On a recent trip out west to Northern Arizona, I was hiking through a slot canyon called Waterholes Canyon near Page, Arizona, just down the road from Horseshoe Bend, when I found myself without the use of my widest lens for my Fuji GFX 50S camera. A couple of shots near the beginning of my hike was all I got before the lens effectively froze up and ceased functioning. Because I was packing light, I didn’t have my Nikon kit with me, which meant that all I had in the way of functioning lenses for the Fuji was my 120mm macro lens. Way too wide for shooting the narrow canyon itself, I decided to focus instead on whatever details I could discover along the hike.
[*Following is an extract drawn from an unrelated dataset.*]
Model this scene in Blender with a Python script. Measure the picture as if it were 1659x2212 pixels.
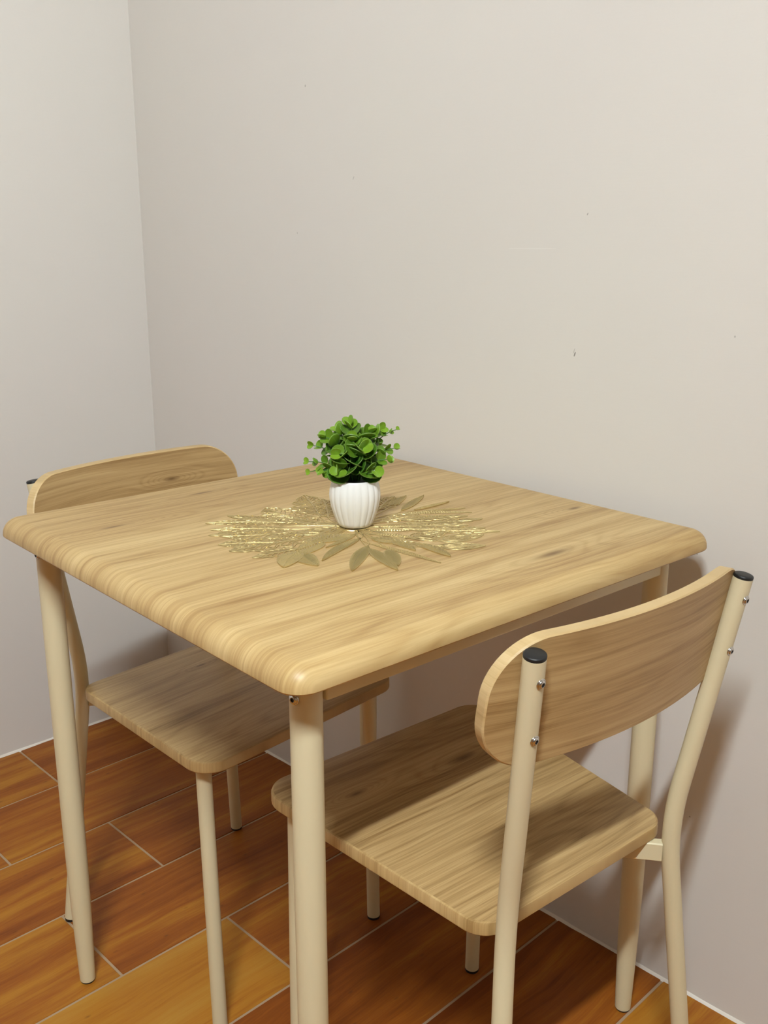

The patch of light-colored sand on the darker sandstone canyon floor is one such scene I found. The wind which constantly whips through the canyon had deposited a sinuous trail of sand in a shallow depression in the darker sandstone floor of the canyon. I particularly like the small ridges apparently carved by water in the many flash floods that rip through this canyon.
The light in this scene is reflected light bouncing off the canyon wall behind me as I’m aiming my camera and lens straight down for this image.
Because the lens was only a few feet above the sand for this image, and because the depth of the scene covered a span of a few inches, I shot this image at f/32 in an attempt to carry enough depth-of-field to keep everything in focus. The exposure was 1/4 of a second @ ISO 400.